La pièce è improntata efficacemente sulla scelta del flashback come principale fonte rappresentativa, arricchita da venature di metateatro: Charlotte e Jean-Carl, sposi da pochi istanti, si rivolgono al pubblico divenuto interlocutore attivo, raccontando le rispettive cinque esperienze precedenti il loro incontro. Ugo Dighero e Gaia De Laurentis, oltre ai partner della coppia, incarnano i rispettivi tragici personaggi maschili e femminili con cui i due hanno per brevi istanti interagito prima di accompagnarli, più o meno educatamente, alla porta. Ben caratterizzati dal regista Stefano Artissunch le diverse tipologie umane, a cui i due attori danno efficacemente vita, accomunate da tratti nevrotici credibili che sfuggono ai due protagonisti: questi, alla reale conoscenza dell’interlocutore, hanno anteposto l’ossessiva urgenza di provare un brivido nuovo.
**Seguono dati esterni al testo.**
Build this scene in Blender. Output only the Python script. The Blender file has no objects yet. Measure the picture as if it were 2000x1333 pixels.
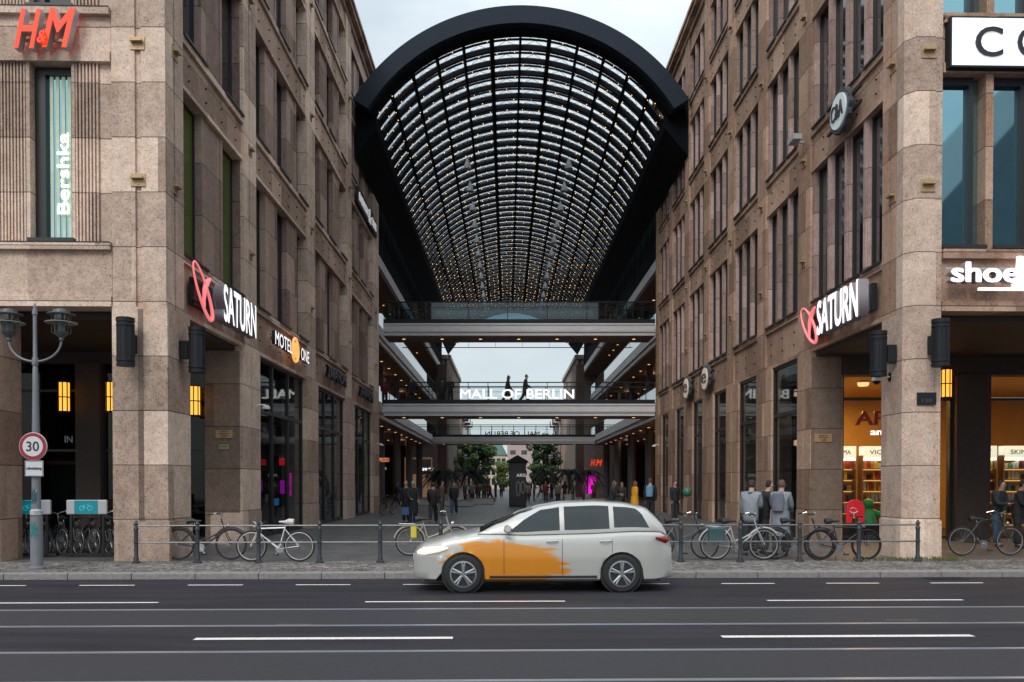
import bpy, bmesh, math, random
from mathutils import Vector, Matrix
R = math.radians
PI = math.pi
random.seed(7)
S = bpy.context.scene
COL = S.collection
# ---------------------------------------------------------------- camera
cam = bpy.data.cameras.new('camera')
cam.sensor_width = 36; cam.lens = 29.7
cam.clip_start = 0.1; cam.clip_end = 2000
cam.shift_x = 0.005; cam.shift_y = 0.149
co = bpy.data.objects.new('camera', cam); COL.objects.link(co)
co.location = (0, 0, 1.74); co.rotation_euler = (R(89.2), 0, 0)
S.camera = co
# ---------------------------------------------------------------- world, sun, exposure
W = bpy.data.worlds.new('World'); S.world = W; W.use_nodes = True
nt = W.node_tree; nt.nodes.clear()
def wn(t): return nt.nodes.new(t)
sky = wn('ShaderNodeTexSky'); sky.sky_type = 'NISHITA'; sky.sun_disc = False
sky.sun_elevation = R(42); sky.sun_rotation = R(200); sky.air_density = 1.2; sky.dust_density = 2
tc = wn('ShaderNodeTexCoord'); mp = wn('ShaderNodeMapping'); mp.inputs['Scale'].default_value = (1.6, 1.6, 4.5)
mp.inputs['Location'].default_value = (0.3, 0.1, 0.2)
no = wn('ShaderNodeTexNoise'); no.inputs['Scale'].default_value = 1.5; no.inputs['Detail'].default_value = 6; no.inputs['Roughness'].default_value = .5
cr = wn('ShaderNodeValToRGB'); cr.color_ramp.elements[0].position = .36; cr.color_ramp.elements[1].position = .62
cr.color_ramp.elements[0].color = (.58, .58, .58, 1); cr.color_ramp.elements[1].color = (1, 1, 1, 1)
sx = wn('ShaderNodeSeparateXYZ')
zr = wn('ShaderNodeMapRange'); zr.inputs[1].default_value = 0.35; zr.inputs[2].default_value = 1.0; zr.inputs[3].default_value = 8.0; zr.inputs[4].default_value = 24.0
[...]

Tutti i personaggi mancano di vedere l’altro, attorcigliati attorno alle proprie manie ed abitudini. Memorabile, a tal proposito, l’operatore delle pompe funebri che parla solo del proprio lavoro e che Charlotte invita a casa senza conoscerne la professione; oppure il maestro di sci, che sembrava un principe azzurro sulla neve ma in abiti borghesi si rivela grezzo, noioso e viscido; e che dire di quella donna affascinante conosciuta la sera prima che Jean-Carl invita a casa alle cinque di pomeriggio, incapace di godersi gli istanti dell’intimità perchè preda delle sue ossessioni? Gradevole e di livello la recitazione dei due attori mattatori, il dinamismo corporeo dei quali ha velocizzato e arricchito la brillante drammaturgia di Pierre Chesnot, arginando quel rischio di ridondante e di prevedibile a tratti sfiorato. I camerini a cielo aperto integrati nella scenografia hanno restituito ulteriore continuità ritmica alla pièce. Ben mantenuta la nota recitativa all’interno di un gioco di rimpalli a due in cui il rischio di un calo di energia è fisiologicamente concreto. Sviluppato su due livelli, l’impianto scenico di Matteo Soltanto è caratterizzato da intelaiature in legno a forma geometrica atte a simboleggiare i diversi ambienti della casa e il relativo arredamento. La vivace colorazione di tale scenografia, unita all’armonioso dialogo della stessa con le luci di Giorgio Morgese, imprimono all’arredamento scenografico una connotazione sensoriale, contribuendo a resituire ulteriore brillantezza alla recitazione. Il commento musicale della Banda Osiris rifinisce elegantemente la pièce arricchendola di ulteriore colore.
Buona affluenza di un pubblico divertito per una commedia ben strutturata, priva di particolari spunti riflessivi, che non vuole andare oltre l’immediatezza della risata.